Six people injured in shooting at St. Louis high school

Oct 24, 2022 | 9:15 AM

ST. LOUIS (AP) — Six people were injured Monday morning in a shooting inside a St. Louis high school.

The shooting was reported just after 9 a.m. at Central Visual and Performing Arts High School, prompting hundreds of students, faculty and staff to leave the building, many of them running. The school was immediately surrounded by dozens of police vehicles.

St. Louis Public Schools said on Twitter that the shooter was “quickly stopped” by police. A tweet from the police department said the shooter was in custody. No further details about the shooter were immediately released.

The FBI said in a statement later Monday morning that there was no longer an “immediate threat” at the school. Police told TV stations at the scene that the six injured included one person who suffered cardiac arrest, and the others suffered gunshot or shrapnel wounds. KTVI-TV, citing police, reported that the shooter was among the injured.

No further details about the injuries were immediately released.

One student, 16-year-old Taniya Gholston, told the St. Louis Post-Dispatch she was in a room when the shooter entered.

“All I heard was two shots and he came in there with a gun,” Gholston said. “And I was trying to run and I couldn’t run. Me and him made eye contact but I made it out because his gun got jammed. But we saw blood on the floor.”

Another student, ninth-grader Nylah Jones, told the Post-Dispatch she was in math class when the shooter fired into the room from the hallway. The shooter was unable to get into the room and banged on the door as students piled into a corner, she said.

TV reports said officers entered the area with guns drawn shortly after 9 a.m. Crime tape was placed around the school and some parents arrived to pick up kids and check on their safety. The district, in a tweet, said students could be picked up at another school building or a nearby grocery store.

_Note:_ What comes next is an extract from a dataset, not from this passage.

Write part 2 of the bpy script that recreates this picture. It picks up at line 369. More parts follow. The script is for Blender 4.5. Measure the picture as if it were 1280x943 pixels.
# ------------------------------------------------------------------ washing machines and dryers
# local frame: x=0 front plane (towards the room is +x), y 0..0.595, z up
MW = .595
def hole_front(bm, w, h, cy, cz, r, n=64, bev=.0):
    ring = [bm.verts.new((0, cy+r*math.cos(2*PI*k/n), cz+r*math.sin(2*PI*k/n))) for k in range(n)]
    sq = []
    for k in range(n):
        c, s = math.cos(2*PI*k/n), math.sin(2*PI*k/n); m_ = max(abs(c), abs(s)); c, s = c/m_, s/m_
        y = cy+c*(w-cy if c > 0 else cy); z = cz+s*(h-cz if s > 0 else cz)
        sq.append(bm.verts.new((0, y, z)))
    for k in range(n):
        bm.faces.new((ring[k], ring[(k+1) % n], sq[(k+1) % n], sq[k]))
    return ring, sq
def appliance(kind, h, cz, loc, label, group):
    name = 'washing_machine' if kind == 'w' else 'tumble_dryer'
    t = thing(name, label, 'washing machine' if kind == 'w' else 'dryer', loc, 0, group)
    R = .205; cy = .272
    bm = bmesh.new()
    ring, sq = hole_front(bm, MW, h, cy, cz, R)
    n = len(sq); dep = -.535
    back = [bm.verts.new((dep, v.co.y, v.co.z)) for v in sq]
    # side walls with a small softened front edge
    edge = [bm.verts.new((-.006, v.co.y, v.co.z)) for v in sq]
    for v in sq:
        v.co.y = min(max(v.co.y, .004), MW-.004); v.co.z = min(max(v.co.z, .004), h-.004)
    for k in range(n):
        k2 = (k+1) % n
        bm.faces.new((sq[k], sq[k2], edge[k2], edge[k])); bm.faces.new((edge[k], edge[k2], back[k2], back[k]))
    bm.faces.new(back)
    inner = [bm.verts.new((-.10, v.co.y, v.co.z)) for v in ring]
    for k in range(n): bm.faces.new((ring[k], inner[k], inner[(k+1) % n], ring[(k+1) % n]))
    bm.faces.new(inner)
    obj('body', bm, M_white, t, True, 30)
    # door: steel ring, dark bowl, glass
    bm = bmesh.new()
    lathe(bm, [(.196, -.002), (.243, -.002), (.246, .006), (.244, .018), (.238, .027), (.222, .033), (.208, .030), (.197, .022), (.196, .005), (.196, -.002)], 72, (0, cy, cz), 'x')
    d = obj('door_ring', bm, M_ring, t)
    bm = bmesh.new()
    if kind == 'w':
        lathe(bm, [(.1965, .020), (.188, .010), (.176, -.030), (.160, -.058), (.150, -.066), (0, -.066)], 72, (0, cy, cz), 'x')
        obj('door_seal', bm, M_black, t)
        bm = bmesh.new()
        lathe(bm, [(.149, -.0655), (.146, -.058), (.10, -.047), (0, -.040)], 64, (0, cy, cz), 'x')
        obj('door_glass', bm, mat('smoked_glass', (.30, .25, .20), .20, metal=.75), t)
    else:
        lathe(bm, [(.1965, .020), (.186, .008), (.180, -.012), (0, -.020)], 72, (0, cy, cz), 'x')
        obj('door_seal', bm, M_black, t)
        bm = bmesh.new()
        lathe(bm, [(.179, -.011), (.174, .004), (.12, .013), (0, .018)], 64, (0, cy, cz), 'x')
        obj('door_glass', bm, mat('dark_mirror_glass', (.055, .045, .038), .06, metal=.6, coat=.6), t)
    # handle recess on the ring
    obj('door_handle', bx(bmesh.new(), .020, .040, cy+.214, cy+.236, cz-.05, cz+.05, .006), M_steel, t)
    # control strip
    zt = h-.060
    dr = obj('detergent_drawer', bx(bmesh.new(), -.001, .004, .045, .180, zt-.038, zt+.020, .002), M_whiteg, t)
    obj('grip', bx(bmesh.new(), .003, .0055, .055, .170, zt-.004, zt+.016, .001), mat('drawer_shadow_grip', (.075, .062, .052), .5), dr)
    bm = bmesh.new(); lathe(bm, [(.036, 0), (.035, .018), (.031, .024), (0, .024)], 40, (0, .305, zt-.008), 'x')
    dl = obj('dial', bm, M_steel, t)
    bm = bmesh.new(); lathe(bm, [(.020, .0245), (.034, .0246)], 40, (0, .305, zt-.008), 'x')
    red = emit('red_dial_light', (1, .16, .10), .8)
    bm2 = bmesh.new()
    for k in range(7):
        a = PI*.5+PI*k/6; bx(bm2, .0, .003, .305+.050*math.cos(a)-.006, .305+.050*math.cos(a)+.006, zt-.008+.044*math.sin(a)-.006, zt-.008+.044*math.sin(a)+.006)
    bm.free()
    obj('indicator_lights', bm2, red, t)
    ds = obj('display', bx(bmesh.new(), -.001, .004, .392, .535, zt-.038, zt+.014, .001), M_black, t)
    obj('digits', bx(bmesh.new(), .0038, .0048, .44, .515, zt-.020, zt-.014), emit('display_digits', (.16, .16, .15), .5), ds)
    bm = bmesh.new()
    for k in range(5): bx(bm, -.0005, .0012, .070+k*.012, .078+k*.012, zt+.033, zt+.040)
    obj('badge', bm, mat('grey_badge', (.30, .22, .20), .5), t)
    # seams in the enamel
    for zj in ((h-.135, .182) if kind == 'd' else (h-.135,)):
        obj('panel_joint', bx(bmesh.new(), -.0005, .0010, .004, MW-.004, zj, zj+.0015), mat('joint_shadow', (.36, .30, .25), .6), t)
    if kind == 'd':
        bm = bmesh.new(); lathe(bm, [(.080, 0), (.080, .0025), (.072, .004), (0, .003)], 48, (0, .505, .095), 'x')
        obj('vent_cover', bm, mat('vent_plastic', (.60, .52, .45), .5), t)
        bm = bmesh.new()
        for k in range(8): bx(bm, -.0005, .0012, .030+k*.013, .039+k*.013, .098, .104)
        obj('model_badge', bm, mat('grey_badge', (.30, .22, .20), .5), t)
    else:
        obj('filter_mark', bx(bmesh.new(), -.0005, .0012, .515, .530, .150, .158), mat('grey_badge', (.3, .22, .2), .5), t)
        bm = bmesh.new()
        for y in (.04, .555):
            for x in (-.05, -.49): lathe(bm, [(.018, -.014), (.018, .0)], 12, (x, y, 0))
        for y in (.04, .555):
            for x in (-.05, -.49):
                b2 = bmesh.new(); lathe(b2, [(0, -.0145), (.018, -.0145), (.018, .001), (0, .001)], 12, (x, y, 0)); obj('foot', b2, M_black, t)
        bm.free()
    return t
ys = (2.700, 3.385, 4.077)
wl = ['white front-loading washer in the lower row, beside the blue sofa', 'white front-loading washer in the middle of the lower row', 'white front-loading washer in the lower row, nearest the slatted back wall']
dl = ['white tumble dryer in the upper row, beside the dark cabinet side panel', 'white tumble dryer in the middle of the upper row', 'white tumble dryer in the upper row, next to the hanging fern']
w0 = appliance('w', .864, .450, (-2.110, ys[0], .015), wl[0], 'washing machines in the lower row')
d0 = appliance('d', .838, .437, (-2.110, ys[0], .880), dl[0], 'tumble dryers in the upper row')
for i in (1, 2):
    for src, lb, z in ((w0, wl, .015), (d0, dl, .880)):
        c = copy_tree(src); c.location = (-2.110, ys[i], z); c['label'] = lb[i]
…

Central Visual and Performing Arts High School is a magnet school specializing in visual art, musical art and performing art with about 400 students. The district website says the school’s “educational program is designed to cre­ate a nurturing environment where students receive a quality academic and artistic education that prepares them to compete successfully at the post-secondary level or perform competently in the world of work.”